Ousmane Diallo, d’Amnesty International, ose même se montrer optimiste : « Le fait que son procès soit prévu à la fin de ce mois donne plutôt bon espoir, explique le chercheur. Parce qu’il aurait pu être gardé en détention [sans jugement, NDLR] comme le sont beaucoup de voix de la société civile. Je pense à Youssouf Bathily, dit Ras Bath [chroniqueur radio et militant associatif du Collectif pour la défense de la République, NDLR] qui est en détention depuis plus de deux ans, et à beaucoup d’autres. »

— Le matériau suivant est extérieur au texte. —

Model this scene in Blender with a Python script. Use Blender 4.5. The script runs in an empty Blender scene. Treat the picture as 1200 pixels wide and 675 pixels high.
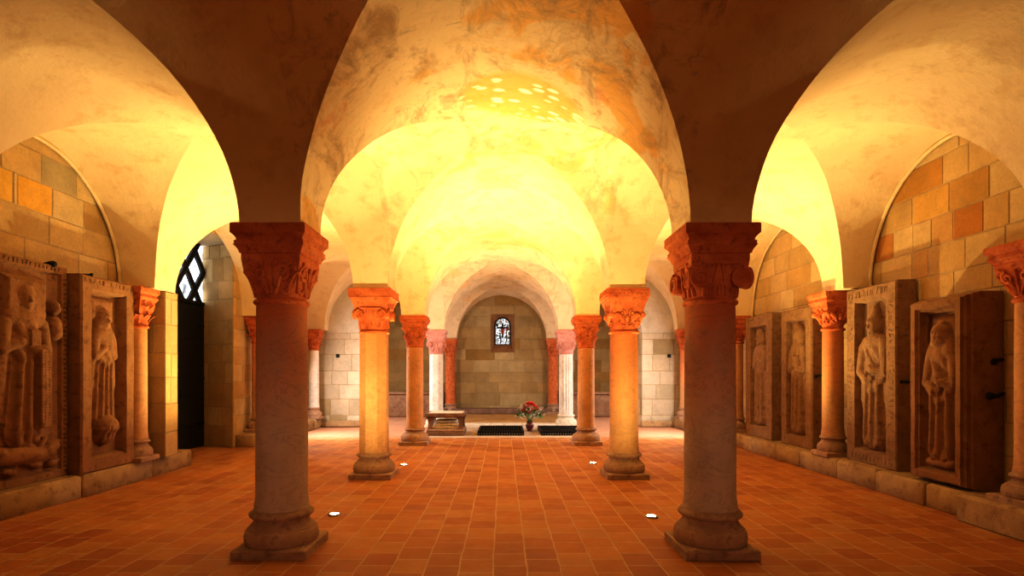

« On a vu des acteurs être victimes de détentions forcées, subir des mauvais traitements, des sévices, conclut Ousmane Diallo, donc nous espérons que le droit sera dit lors du procès de Moussa Mara et que cela augurera d’un dégel pour toutes les victimes de détention arbitraire au Mali. »
Parmi les personnalités détenues avec ou sans procès, on peut rappeler le cas d’El Bachir Thiam, jeune militant du parti Yelema, de Moussa Mara. Enlevé le 8 mai en pleine rue par la Sécurité d’État, El Bachir Thiam est toujours détenu dans un lieu tenu secret, en dehors de toute procédure judiciaire.